De la mascarade à l’intimité, le sujet féminin de Grebmeier Forget se construit dans le truchement charnel du folklore. La performance réinterprète les conditions de la tradition, de la femme et du corps, et en trahit la représentation. La chandeleur s’avère ainsi le champ sémantique à l’intérieur duquel la critique devient possible. Construction sociale et intime, il révèle son organisation dans l’interprétation autant cérébrale que sensuelle.

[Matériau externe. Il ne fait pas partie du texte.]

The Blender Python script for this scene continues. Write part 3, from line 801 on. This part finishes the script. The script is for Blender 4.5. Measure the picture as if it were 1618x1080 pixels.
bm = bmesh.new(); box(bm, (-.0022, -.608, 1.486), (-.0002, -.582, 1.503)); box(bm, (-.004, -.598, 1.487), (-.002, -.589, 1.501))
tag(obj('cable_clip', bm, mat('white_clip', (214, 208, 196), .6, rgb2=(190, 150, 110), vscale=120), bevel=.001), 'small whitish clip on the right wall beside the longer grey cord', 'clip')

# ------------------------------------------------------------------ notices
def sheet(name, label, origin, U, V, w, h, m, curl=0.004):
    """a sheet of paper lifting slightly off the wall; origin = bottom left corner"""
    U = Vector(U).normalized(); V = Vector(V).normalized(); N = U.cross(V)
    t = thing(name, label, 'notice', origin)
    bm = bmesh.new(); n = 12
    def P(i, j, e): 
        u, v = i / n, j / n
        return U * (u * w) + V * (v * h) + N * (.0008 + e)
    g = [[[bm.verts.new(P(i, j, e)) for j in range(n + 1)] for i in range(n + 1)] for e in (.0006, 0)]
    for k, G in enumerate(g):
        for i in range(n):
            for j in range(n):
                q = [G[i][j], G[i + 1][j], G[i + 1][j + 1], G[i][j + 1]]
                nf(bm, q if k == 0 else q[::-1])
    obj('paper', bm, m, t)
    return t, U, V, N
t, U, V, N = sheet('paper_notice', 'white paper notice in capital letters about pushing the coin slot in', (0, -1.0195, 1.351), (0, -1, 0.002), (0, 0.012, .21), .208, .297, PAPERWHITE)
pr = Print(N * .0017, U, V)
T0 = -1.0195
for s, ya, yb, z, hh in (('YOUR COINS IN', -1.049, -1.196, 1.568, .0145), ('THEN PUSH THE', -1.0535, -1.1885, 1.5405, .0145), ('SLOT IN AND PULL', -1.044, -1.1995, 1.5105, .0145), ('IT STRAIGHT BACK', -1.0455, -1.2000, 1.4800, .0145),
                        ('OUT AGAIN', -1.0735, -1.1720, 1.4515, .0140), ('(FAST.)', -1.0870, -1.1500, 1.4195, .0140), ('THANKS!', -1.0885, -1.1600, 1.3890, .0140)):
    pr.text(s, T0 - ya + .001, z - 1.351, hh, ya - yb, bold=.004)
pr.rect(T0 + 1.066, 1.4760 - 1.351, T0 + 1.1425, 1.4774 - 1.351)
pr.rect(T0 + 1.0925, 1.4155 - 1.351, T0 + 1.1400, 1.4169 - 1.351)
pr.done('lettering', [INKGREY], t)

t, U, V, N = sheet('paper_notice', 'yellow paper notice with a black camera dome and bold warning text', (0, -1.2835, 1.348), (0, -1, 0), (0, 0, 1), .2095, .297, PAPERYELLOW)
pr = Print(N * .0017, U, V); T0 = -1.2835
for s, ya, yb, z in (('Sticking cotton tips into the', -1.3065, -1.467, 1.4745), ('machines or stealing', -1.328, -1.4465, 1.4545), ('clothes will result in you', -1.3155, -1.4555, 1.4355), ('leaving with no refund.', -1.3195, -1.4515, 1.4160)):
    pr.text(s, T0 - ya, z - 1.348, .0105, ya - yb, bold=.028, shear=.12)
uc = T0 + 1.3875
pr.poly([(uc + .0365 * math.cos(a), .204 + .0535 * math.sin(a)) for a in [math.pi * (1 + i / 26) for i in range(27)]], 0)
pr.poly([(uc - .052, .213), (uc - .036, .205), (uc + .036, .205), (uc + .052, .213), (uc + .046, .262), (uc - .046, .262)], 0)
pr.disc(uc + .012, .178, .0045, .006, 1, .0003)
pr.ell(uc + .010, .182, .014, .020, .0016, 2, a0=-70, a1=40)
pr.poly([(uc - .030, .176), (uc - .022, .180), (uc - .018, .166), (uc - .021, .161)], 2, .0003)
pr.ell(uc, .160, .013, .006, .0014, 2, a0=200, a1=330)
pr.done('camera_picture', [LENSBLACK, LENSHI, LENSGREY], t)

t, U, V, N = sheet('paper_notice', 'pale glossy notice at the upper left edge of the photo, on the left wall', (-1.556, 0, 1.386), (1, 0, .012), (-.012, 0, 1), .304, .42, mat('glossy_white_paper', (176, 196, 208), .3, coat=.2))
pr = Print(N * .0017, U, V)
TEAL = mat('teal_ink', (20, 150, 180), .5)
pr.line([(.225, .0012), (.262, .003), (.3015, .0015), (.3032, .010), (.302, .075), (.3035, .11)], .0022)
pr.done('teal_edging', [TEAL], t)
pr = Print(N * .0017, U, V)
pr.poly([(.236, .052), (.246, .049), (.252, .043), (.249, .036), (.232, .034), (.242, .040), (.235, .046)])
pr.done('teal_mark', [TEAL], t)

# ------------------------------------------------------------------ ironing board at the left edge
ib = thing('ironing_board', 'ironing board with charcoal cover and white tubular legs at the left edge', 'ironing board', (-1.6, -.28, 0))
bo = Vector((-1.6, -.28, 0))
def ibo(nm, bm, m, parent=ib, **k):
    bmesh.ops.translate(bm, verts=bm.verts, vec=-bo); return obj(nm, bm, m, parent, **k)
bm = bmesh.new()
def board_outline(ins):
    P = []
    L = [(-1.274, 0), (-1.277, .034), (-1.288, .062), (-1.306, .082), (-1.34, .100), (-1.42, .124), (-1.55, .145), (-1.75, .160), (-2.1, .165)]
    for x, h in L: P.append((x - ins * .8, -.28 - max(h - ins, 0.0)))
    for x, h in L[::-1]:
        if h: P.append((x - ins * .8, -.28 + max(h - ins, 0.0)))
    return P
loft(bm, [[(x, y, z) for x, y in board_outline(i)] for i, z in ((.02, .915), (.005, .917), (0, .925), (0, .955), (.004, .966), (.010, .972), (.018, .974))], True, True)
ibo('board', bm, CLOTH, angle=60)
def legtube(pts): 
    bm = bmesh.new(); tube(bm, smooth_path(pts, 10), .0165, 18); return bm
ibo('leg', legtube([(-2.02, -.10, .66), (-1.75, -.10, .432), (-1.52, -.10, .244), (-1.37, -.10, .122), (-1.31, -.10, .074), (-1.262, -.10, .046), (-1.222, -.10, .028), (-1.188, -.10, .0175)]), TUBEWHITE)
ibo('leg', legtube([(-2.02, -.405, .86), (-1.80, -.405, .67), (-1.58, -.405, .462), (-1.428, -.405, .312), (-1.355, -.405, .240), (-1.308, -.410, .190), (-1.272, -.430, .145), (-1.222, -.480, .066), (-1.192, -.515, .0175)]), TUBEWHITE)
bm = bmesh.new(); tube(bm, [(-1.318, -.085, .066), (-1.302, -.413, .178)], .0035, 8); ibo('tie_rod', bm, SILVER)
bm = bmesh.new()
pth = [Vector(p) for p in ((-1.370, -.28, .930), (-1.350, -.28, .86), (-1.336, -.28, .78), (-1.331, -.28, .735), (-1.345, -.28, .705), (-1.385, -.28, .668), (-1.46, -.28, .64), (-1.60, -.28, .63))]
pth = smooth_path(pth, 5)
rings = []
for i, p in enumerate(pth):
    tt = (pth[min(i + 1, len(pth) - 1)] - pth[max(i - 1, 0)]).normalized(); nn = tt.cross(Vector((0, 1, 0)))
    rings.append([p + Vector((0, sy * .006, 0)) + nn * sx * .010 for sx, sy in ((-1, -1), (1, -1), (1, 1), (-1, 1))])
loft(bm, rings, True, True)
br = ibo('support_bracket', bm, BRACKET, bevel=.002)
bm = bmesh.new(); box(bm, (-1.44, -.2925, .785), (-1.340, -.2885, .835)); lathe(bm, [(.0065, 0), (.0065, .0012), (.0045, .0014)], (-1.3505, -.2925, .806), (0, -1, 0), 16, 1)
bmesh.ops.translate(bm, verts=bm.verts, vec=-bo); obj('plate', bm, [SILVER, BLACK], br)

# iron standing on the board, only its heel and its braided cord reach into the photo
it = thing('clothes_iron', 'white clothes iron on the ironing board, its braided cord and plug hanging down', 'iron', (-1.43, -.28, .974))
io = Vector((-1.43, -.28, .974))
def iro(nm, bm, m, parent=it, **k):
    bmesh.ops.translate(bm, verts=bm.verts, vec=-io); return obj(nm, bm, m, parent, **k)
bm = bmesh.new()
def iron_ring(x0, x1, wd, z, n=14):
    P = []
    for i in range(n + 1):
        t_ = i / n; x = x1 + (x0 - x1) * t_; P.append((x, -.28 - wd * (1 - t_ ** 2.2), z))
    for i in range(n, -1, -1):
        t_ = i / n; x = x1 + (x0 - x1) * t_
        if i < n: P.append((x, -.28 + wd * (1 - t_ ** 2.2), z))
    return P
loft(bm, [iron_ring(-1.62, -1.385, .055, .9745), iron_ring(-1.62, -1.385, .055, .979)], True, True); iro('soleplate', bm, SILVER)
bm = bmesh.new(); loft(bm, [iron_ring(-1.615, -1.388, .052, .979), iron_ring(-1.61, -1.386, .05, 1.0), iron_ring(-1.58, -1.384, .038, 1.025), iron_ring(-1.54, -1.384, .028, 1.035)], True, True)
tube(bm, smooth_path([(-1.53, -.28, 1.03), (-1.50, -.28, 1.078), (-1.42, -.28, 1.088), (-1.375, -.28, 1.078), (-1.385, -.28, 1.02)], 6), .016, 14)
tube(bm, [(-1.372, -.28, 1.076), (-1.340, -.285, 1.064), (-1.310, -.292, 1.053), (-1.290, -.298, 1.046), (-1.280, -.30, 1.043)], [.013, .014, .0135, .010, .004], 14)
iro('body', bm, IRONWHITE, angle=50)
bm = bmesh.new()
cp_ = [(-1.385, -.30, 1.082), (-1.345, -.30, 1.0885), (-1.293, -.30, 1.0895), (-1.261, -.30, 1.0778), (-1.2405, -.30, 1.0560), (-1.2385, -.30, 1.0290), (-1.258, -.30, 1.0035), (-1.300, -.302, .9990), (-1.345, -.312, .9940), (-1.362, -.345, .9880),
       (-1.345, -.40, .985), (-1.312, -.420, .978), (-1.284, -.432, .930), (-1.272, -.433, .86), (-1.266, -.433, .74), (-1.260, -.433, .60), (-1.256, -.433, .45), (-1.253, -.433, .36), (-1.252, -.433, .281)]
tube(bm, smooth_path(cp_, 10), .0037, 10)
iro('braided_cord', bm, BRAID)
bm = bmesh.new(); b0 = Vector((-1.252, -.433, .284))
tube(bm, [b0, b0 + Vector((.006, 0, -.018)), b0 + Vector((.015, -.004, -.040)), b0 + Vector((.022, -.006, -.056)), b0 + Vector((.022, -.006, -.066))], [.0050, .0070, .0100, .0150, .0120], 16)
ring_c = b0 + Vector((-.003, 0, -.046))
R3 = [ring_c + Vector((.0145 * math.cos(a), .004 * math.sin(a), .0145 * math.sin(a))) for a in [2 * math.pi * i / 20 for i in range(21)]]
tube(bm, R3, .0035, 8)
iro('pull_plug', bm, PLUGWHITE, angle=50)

Grebmeier Forget définit avec LA CHANDELEUR une identité au croisement des termes culturels disponibles et de la posture de l’artiste. Une nouvelle identité qui se forme dans l’action. Ni émancipée ni soumise, cette identité se manifeste à même le contexte et la structure de son énonciation. Le corps se performe, mais c’est la performance qui exprime l’identité.

BIBLIOGRAPHIE

BUTLER, Judith. 2005. TROUBLE DANS LE GENRE. Paris : Éditions de la découverte, p. 59-110.
HO, Stacey et Randy GLEDHILL, «La présentation de l’art performance au Canada aujourd’hui», INTER ART ACTUEL, no 115, p.8-11.
LAMY, Jonathan. 2013. «Documentation et transformance». INTER ART ACTUEL, no 115, p. 27-29.
NOCHLIN, Linda. 1999. «Memoirs of an Ad Hoc Art Historian». REPRESENTING WOMEN. Londres: Thames & Hudson, p. 7-33.
TOUVA. 2013. «Un lexique momentané, provisoire, non prévisible, indéterminé, quantique». INTER ART ACTUEL, no 115, p. 24-26.
WILSON, Sarah. 1995. «Féminités-Mascarades». FÉMININMASCULIN. LE SEXE DANS L’ART, Paris : Éditions du Centre Georges Pompidou, Gallimard/Electa, p. 291-302.